Usurpation of Opportunity Claim Survives Summary Judgment Under Delaware’s Less-Stringent Standard

Next door to Justice Schecter, at the Southern District of New York’s Pearl Street Courthouse, Judge Mary Kay Vyskocil recently considered Delaware’s broader corporate opportunity doctrine in a messy business divorce between members of a real estate investment business in Kulick v Gamma Real Estate LLC et al, No. 20 CV 03582 (SDNY Sept. 23, 2022).

Like in Shatz, the parties in Kulick formed an LLC, known as SLP, as an investment vehicle—in this case for investment real properties in the Southeastern United States. Kulick was the Chief Investment Officer of Gamma Real Estate LLC, and SLP was a joint venture between himself and Gamma. In February 2020, Gamma’s owners, who had grown frustrated with Kulick’s performance, terminated him as CIO effective March 31, 2020.

Before his termination became effective, Kulick became aware of an opportunity to purchase certain multifamily properties in Decatur, Georgia, known as the D&G deal. Rather than bring the D&G deal to SLP or Gamma, Kulick submitted a letter of intent to purchase D&G on behalf of Beacon Real Estate Group LLC, a company that Kulick founded with a friend after he received word that he would be terminated from Gamma.

After Kulick’s termination became effective, his work emails were forwarded to an owner of Gamma, who discovered messages addressed to the “Beacon Team” regarding Beacon’s purchase of D&G.

When the dispute between Kulick and SLP/Gamma boiled over, Kulick fired the first shot, suing Gamma and SLP for allegedly withholding fees he was due after his termination. Gamma and SLP fired back with counterclaims against Kulick for his usurpation of the D&G deal. The parties did not dispute that SLP was financially able to invest in the D&G deal, so the claim turned on whether the D&G deal was within SLP’s line of business and whether SLP had an interest in the D&G deal. On these elements, the parties offered competing evidence: Kulick offered evidence suggesting that at the time the D&G deal came along, SLP was interested solely in divesting its real estate holdings, not purchasing new ones. SLP, by contrast, introduced evidence suggesting that it was always looking for new deals on both the purchase and sale side.

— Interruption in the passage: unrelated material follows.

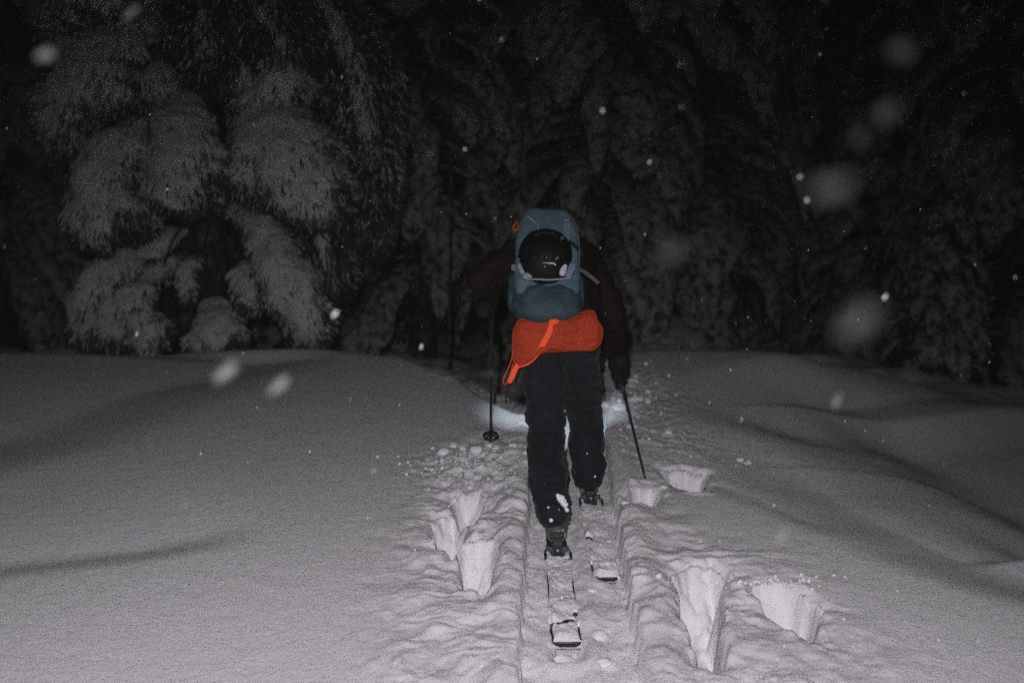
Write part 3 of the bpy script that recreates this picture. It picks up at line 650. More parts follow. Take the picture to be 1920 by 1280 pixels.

Based on that conflicting evidence, the Court denied both sides’ competing motions for summary judgment:

This evidence in the record creates a genuine dispute of material fact as to whether an investment in D&G fell within SLP’s line of business at the time that it was diverted, and whether SLP had an interest or expectation in D&G. The Court thus denies both motions for summary judgment as it relates only to this theory of breach of a fiduciary duty. In doing so, the Court recognizes that the determination of whether a corporate fiduciary has usurped a corporate opportunity is fact-intensive and turns on, inter alia, the ability of the corporation to make use of the opportunity and the company’s intent to do so.

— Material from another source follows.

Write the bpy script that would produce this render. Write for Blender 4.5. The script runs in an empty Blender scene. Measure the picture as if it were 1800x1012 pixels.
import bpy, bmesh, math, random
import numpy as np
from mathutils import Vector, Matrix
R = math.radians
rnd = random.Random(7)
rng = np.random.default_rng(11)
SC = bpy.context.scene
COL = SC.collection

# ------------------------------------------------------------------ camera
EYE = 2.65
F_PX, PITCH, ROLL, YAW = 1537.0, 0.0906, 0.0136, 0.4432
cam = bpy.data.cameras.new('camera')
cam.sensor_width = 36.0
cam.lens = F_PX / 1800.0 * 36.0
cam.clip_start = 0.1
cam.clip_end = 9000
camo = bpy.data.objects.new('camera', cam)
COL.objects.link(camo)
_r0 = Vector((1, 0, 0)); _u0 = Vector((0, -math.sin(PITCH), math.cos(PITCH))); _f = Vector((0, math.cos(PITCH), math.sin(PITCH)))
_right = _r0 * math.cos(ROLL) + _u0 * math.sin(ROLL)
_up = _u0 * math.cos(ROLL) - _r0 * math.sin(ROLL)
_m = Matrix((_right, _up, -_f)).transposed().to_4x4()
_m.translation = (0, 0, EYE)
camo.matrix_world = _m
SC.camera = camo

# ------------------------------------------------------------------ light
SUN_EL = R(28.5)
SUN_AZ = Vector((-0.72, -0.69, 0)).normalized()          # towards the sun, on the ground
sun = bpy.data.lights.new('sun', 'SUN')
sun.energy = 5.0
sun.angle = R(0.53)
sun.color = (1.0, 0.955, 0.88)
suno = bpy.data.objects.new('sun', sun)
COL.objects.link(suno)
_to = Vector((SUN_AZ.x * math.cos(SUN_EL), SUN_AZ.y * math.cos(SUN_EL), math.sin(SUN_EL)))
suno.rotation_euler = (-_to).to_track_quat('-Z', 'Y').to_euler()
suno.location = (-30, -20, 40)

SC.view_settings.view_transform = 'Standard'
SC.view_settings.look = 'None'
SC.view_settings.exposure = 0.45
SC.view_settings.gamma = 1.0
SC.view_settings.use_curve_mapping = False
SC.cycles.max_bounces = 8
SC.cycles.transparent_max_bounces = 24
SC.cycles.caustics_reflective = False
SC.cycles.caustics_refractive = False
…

Unlike Justice Schecter in Shatz, Judge Vyskocil, applying Delaware law, did not consider whether SLP’s interest in the D&G deal was “tangible” or otherwise justified. Nor did she consider whether Kulick personally profited from bringing the D&G deal to Beacon. The fact that Kulick brought to Beacon an investment opportunity in the same field as SLP—real estate in the Southeastern United States—was sufficient to defeat summary judgment.

Practical Considerations

As is often the case in LLCs, a carefully drafted operating agreement can refine the contours of the corporate opportunity doctrine in any potential dispute. For instance, a specific purpose clause will help to determine whether an opportunity was truly within the business of the LLC. The operating agreement might also expressly give a member certain rights to pursue opportunities independently or broad discretion to select (and, consequently, reject) opportunities on behalf of the company.

But even with a carefully drafted operating agreement, the corporate opportunity doctrine is sure to remain an oft-invoked claim in business divorce litigation. As the above cases demonstrate, counsel considering bringing such a claim should be prepared for a deeply factual inquiry concerning the extent of the company’s expectancy in the opportunity, and in cases applying New York law, whether the fiduciary personally profited from the opportunity allegedly usurped.